The third part, as you may know, is the climax. That is the epicenter of the story. The pinnacle of the story. The climax for us is The Crucifixion. The passion, death, and Resurrection of our Lord. That is the climax. Christ on the cross, suffering, dying and rising is the third part. You have the beginning, the exposition; the rising of the action, which is the birth; the climax, which is the passion, death and Resurrection; and then the following action. That is the fourth part.

After you have had this climax, you have some time of just getting to enjoy all that has happened. The following action is the part of Salvation history that we are living in now. We have already experienced the climax. Christ has already come, suffered, died and risen. We are now experiencing the effect of that.

The truth is, in Advent, there are three Advents: the Birth of Christ, which they waited for thousands of years; the Second Advent is Christ coming into our hearts now; and the third Advent is the Second Coming. We are in that part now. We are in the following action, the waiting for the Second Coming, the waiting for Christ to come into our hearts.

The following action is very interesting because during that time, if you are a good storyteller, there will be some kind of final suspense. There will be something in which the final outcome is in conflict. There is some kind of doubt about the final outcome. We are living in that final suspense, where there is some conflict in our lives.

Advent is a time for Confession, too.

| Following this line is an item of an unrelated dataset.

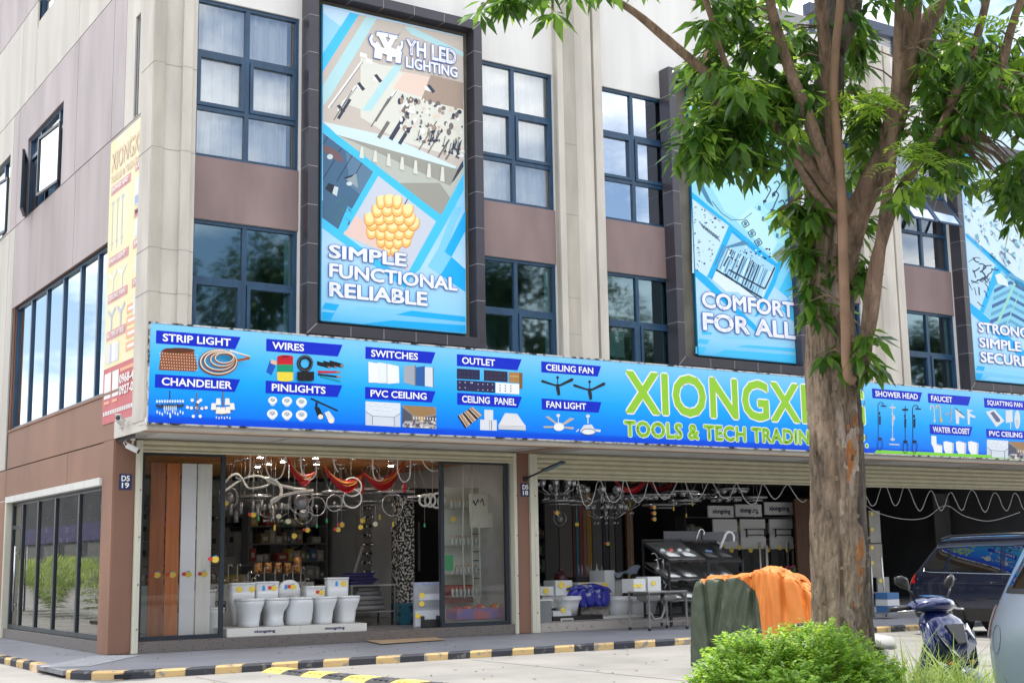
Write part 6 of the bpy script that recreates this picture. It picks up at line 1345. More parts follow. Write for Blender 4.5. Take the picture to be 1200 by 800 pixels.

So if you have not been to Confession in awhile, I encourage you to do that. I was hearing confessions the other day. I will not tell you what I heard. But one of the ladies had been away from the church for 20 years, and had not gone to confession. She came back. Usually when people are gone for a long time, I’ll say, “Well, what brought you back?” If you think about this following action, this whole conflict or this tension near the end, she said to me – after she thought about it for a second, “I think what brought me back was probably watching too much Fox News.” I said, “What do you mean?” And she said, “I’ve been watching too much Fox News, Father. It is all about ISIS and terrorism. I am afraid to get on a plane. I am afraid to go to big events.” She said, “I think the fear of mortality is what brought me back.” She is experiencing this reality of this final conflict before the end.

That is where we all are right now. We are in this stage of the following action. We have experienced the pinnacle. We have experienced The Resurrection of Christ. Now we are experiencing the after effects. But the end hasn’t happened yet. For Christians, the end does not end in catastrophe. That is not the end of the story. The end for us, as we heard in the Gospel today, is good news. The end is the Good News. The climax, the final coming to an end is actually a French word called “Denouement.” It means an untying of the knot. The tension comes to an end. There is an untying of the knot. That, for us, is the Second Coming. The final end to our story is Christ coming back into this world.

The reality is, for Christians, we already know that happy ending. That is why we celebrate Gaudete Sunday. Rejoice. We are rejoicing that the end is almost here. We know it does not end in catastrophe. It ends in joy. It ends in Heaven. As we heard in the beginning, (that joke about the drama students) we should be people who walk around and our faces should not show doom and gloom. We should not look like we have been living in Hell. Our faces should radiate this joy and this reality that we await the Good News. This Gaudete Sunday we can rejoice because we know the end of the story IS good news.